Your task is to retype the lines from the opening of the material through the line that includes "w = MV.T@np.array([(u-1280)/F, (v-640)/F, 1]);". Do not copy the pictures.

------------------------------------------------

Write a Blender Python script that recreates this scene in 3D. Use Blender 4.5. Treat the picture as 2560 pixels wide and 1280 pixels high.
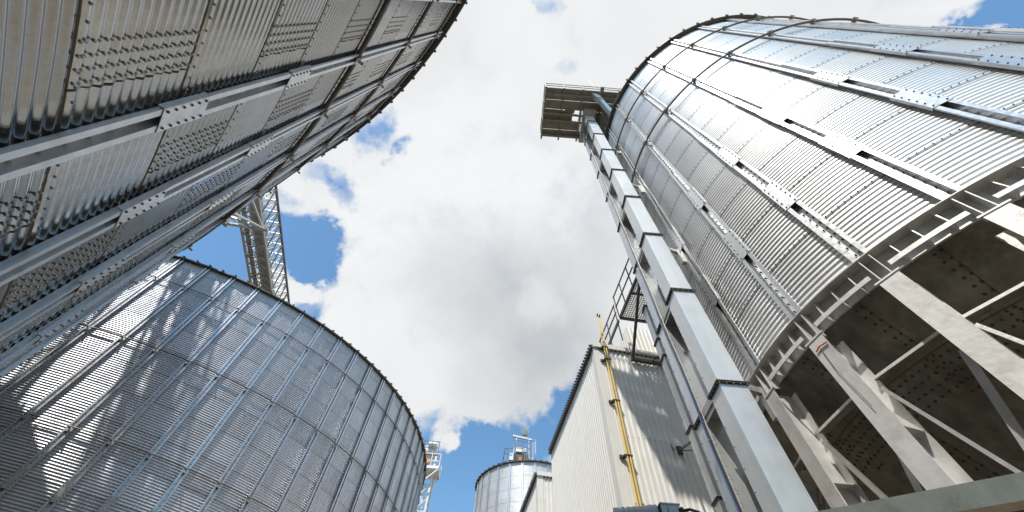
import bpy, math, random
import numpy as np
from mathutils import Vector, Matrix
random.seed(7); rng = np.random.default_rng(7)
PI = math.pi
sc = bpy.context.scene
C = sc.collection
for o in list(bpy.data.objects): bpy.data.objects.remove(o)

# ------------------------------------------------------------------ camera
# world axes: origin = camera point (1.6 m above ground), z up; ground at z = -1.6
F = 999.15
def _vpmat():
    z = np.array([1327.64-1280, 18.02-640, F]); z /= np.linalg.norm(z)
    fw = np.array([0, 0, 1.]); h = fw - z*np.dot(fw, z); h /= np.linalg.norm(h)
    return np.stack([np.cross(h, z), h, z], 1)
MV = _vpmat()
cam = bpy.data.cameras.new('camera'); cam_o = bpy.data.objects.new('camera', cam); C.objects.link(cam_o)
cam.sensor_width = 36; cam.lens = 36*F/2560; cam.clip_start = 0.05; cam.clip_end = 2000
cx, cy, cz = MV.T@[1, 0, 0], MV.T@[0, -1, 0], MV.T@[0, 0, -1]
cam_o.matrix_world = Matrix(((cx[0], cy[0], cz[0], 0), (cx[1], cy[1], cz[1], 0), (cx[2], cy[2], cz[2], 0), (0, 0, 0, 1)))
sc.camera = cam_o
def ray(u, v):
    w = MV.T@np.array([(u-1280)/F, (v-640)/F, 1]); return w/np.linalg.norm(w)

# ------------------------------------------------------------------ light
SUN_AZ, SUN_EL = math.radians(207), math.radians(58)
sd = Vector((math.sin(SUN_AZ)*math.cos(SUN_EL), math.cos(SUN_AZ)*math.cos(SUN_EL), math.sin(SUN_EL)))
sun = bpy.data.lights.new('sun', 'SUN'); sun.energy = 5.0; sun.angle = math.radians(0.53); sun.color = (1, .955, .88)
sun_o = bpy.data.objects.new('sun', sun); C.objects.link(sun_o); sun_o.rotation_euler = sd.to_track_quat('Z', 'Y').to_euler()
sc.view_settings.view_transform = 'Standard'; sc.view_settings.look = 'None'; sc.view_settings.exposure = 0.0
sc.view_settings.gamma = 1; sc.view_settings.use_curve_mapping = False
sc.render.engine = 'CYCLES'

# ------------------------------------------------------------------ node helper
class NT:
    def __init__(s, tree): s.t = tree; s.n = tree.nodes; s.l = tree.links
    def new(s, typ, **k):
        n = s.n.new(typ)
        for a, b in k.items(): setattr(n, a, b)
        return n
    def put(s, sock, v):
        if v is None: return
        if isinstance(v, bpy.types.NodeSocket): s.l.new(v, sock)
        else:
            try: sock.default_value = v
            except Exception: sock.default_value = tuple(v)+(1,)
    def m(s, op, a, b=None, c=None, clamp=False):
        n = s.new('ShaderNodeMath', operation=op, use_clamp=clamp)
        for i, v in enumerate((a, b, c)): s.put(n.inputs[i], v) if v is not None else None
        return n.outputs[0]
    def v(s, op, a, b=None, scale=None):
        n = s.new('ShaderNodeVectorMath', operation=op); s.put(n.inputs[0], a)
        if b is not None: s.put(n.inputs[1], b)
        if scale is not None: s.put(n.inputs['Scale'], scale)
        return n.outputs['Value'] if op in ('DISTANCE', 'LENGTH', 'DOT_PRODUCT') else n.outputs[0]
    def noise(s, vec, scale, detail=4, rough=.5, dist=0, col=False):
        n = s.new('ShaderNodeTexNoise'); s.put(n.inputs['Vector'], vec); n.inputs['Scale'].default_value = scale
        n.inputs['Detail'].default_value = detail; n.inputs['Roughness'].default_value = rough; n.inputs['Distortion'].default_value = dist
        return n.outputs['Color' if col else 'Fac']
    def rng(s, x, a, b, c=0., d=1., smooth=False):
        n = s.new('ShaderNodeMapRange', interpolation_type='SMOOTHSTEP' if smooth else 'LINEAR')
        for i, v in enumerate((x, a, b, c, d)): s.put(n.inputs[i], v)
        return n.outputs[0]
    def mix(s, f, a, b):
        n = s.new('ShaderNodeMix', data_type='RGBA'); s.put(n.inputs[0], f)
        for i, v in ((6, a), (7, b)): s.put(n.inputs[i], v if isinstance(v, bpy.types.NodeSocket) else tuple(v)[:3]+(1,))
        return n.outputs[2]
    def mapping(s, vec, scale=(1, 1, 1)):
        n = s.new('ShaderNodeMapping'); s.put(n.inputs[0], vec); n.inputs['Scale'].default_value = scale; return n.outputs[0]

# ------------------------------------------------------------------ sky: Nishita with broken cumulus laid out by world direction
w = bpy.data.worlds.new('World'); sc.world = w; w.use_nodes = True; w.node_tree.nodes.clear()
N = NT(w.node_tree)
tc = N.new('ShaderNodeTexCoord').outputs['Generated']
sky = N.new('ShaderNodeTexSky', sky_type='NISHITA', sun_disc=False); sky.sun_elevation = SUN_EL; sky.sun_rotation = SUN_AZ
sky.altitude = 100; sky.air_density = 1.1; sky.dust_density = .6; sky.ozone_density = 1.0
warp = N.v('SUBTRACT', N.noise(tc, 5.0, 5, .6, 0, True), (.5, .5, .5))
dw = N.v('ADD', tc, N.v('SCALE', warp, scale=.20))
warp2 = N.v('SUBTRACT', N.noise(tc, 18.0, 5, .65, 0, True), (.5, .5, .5))
dw = N.v('ADD', dw, N.v('SCALE', warp2, scale=.06))
def blob(px, py, r, amp):
    d = ray(px, py); rho = math.hypot(px-1280, py-640)/F; rr = r/F/(1+rho*rho)**.75
    return N.m('MULTIPLY', N.rng(N.v('DISTANCE', dw, tuple(d)), rr*1.35, rr*.35, 0, 1, True), amp)
dens = N.m('MULTIPLY_ADD', N.m('SUBTRACT', N.noise(tc, 6.0, 8, .60), .5), 1.35, .86)
big = N.m('SUBTRACT', N.noise(N.v('ADD', tc, (3.1, 1.7, .4)), 1.6, 2, .5), .5)
inview = N.rng(N.v('DISTANCE', tc, tuple(ray(1280, 640))), 1.2, .85, 0, 1, True)
dens = N.m('ADD', dens, N.m('MULTIPLY', big, N.m('SUBTRACT', 1.8, N.m('MULTIPLY', inview, 1.6))))
dens = N.m('SUBTRACT', dens, N.m('MULTIPLY', N.m('SUBTRACT', 1., inview), .85))
for b in [(925, 320, 62, .75), (1005, 385, 34, .7), (758, 612, 100, 1.25), (790, 570, 55, .7), (880, 440, 40, .5), (790, 790, 60, .8), (560, 600, 150, 1.6), (470, 540, 120, 1.2), (700, 470, 40, .5),
          (1130, 1230, 135, 1.6), (1250, 1190, 110, 1.5), (1080, 1080, 60, .7), (1340, 1110, 90, 1.4), (1420, 1020, 55, 1.0), (1180, 1290, 200, 1.5), (800, 680, 55, .9),
          (2480, 70, 85, 1.3), (2560, 60, 90, 1.1), (2420, 110, 45, .7), (1365, 5, 40, .5), (1400, 190, 36, .3), (880, 500, 40, .5), (830, 420, 35, .35), (1460, 960, 40, .6),
          (1130, 1115, 45, -1.3), (780, 715, 40, -1.0), (2480, 20, 35, -.7), (850, 520, 60, -.2)]:
    dens = N.m('SUBTRACT', dens, blob(*b))
mask = N.m('POWER', N.rng(dens, .0, .85, 0, 1, True), .8)
shade = N.m('ADD', .88, N.m('MULTIPLY', N.m('SUBTRACT', N.noise(tc, 3.5, 6, .5), .5), .20))
shade = N.m('ADD', shade, N.m('MULTIPLY', N.m('SUBTRACT', N.noise(dw, 6, 4, .5), .5), .08))
for b in [(1290, 760, 240, .11), (1420, 900, 170, .10), (1180, 660, 170, .08), (1250, 1000, 150, .08), (1560, 560, 150, .06), (1050, 150, 160, .05), (1400, 760, 200, .06),
          (900, 560, 120, -.06), (1330, 500, 160, -.05), (1100, 420, 200, -.05), (1350, 760, 60, -.10)]:
    shade = N.m('SUBTRACT', shade, blob(*b))
shade = N.m('MINIMUM', N.m('MAXIMUM', shade, .55), .93)
cc = N.mix(N.rng(shade, .55, .85), (.90, .95, 1.0), (.975, .99, 1.0))
cloud = N.v('SCALE', cc, scale=shade)
skyc = N.v('MULTIPLY', sky.outputs[0], (.150, .200, .212))
bg = N.new('ShaderNodeBackground'); N.put(bg.inputs[0], N.mix(mask, skyc, cloud)); bg.inputs[1].default_value = 1.0
N.l.new(bg.outputs[0], N.new('ShaderNodeOutputWorld').inputs[0])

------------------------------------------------

Right answer:
Write a Blender Python script that recreates this scene in 3D. Use Blender 4.5. Treat the picture as 2560 pixels wide and 1280 pixels high.
import bpy, math, random
import numpy as np
from mathutils import Vector, Matrix
random.seed(7); rng = np.random.default_rng(7)
PI = math.pi
sc = bpy.context.scene
C = sc.collection
for o in list(bpy.data.objects): bpy.data.objects.remove(o)

# ------------------------------------------------------------------ camera
# world axes: origin = camera point (1.6 m above ground), z up; ground at z = -1.6
F = 999.15
def _vpmat():
    z = np.array([1327.64-1280, 18.02-640, F]); z /= np.linalg.norm(z)
    fw = np.array([0, 0, 1.]); h = fw - z*np.dot(fw, z); h /= np.linalg.norm(h)
    return np.stack([np.cross(h, z), h, z], 1)
MV = _vpmat()
cam = bpy.data.cameras.new('camera'); cam_o = bpy.data.objects.new('camera', cam); C.objects.link(cam_o)
cam.sensor_width = 36; cam.lens = 36*F/2560; cam.clip_start = 0.05; cam.clip_end = 2000
cx, cy, cz = MV.T@[1, 0, 0], MV.T@[0, -1, 0], MV.T@[0, 0, -1]
cam_o.matrix_world = Matrix(((cx[0], cy[0], cz[0], 0), (cx[1], cy[1], cz[1], 0), (cx[2], cy[2], cz[2], 0), (0, 0, 0, 1)))
sc.camera = cam_o
def ray(u, v):
    w = MV.T@np.array([(u-1280)/F, (v-640)/F, 1]); return w/np.linalg.norm(w)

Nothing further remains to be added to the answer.